En la decisión y en el proceso mismo de relocalización en barrios periurbanos y en pequeñas localidades urbanas se hace evidente la necesidad de disponer de redes conformadas a través de lazos de vecindad, parentesco y sociabilidad en general, para enfrentar las nuevas condiciones de acceso al trabajo y para sostener la reproducción social.
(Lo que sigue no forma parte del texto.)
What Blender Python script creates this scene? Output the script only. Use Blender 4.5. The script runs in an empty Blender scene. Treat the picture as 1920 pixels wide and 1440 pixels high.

En este contexto, el Estado en sus distintos niveles y a partir de diferentes intervenciones y políticas -subsidios, transferencias directas de ingresos, alimentos- se convierte en el instrumento clave para la reproducción de esta población, principalmente mediante la transferencia de recursos, en general magros pero estables, especialmente durante los períodos de escasez de trabajo. Así, la ciudad, por medio del Estado, cumple una función que antes le correspondía a la propia actividad agrícola, a partir de la presencia de oportunidades de trabajo más extendidas en el tiempo y en muchos casos con la autoproducción de alimentos.
En resumen, una nueva espacialidad de los trabajadores agrícolas y sus familias no implica necesariamente una ruptura con su pasado laboral: incluye el mantenimiento de prácticas laborales previas y la complementariedad con otras nuevas, pero también el necesario desarrollo de estrategias específicas para acceder a los recursos que les garanticen su supervivencia. Esto último resulta clave tratándose de sujetos que atraviesan una doble exclusión: la precariedad de las inserciones laborales en las áreas rurales y las críticas condiciones de vida en las ciudades que constituyen su nuevo entorno de sociabilidad y de vida.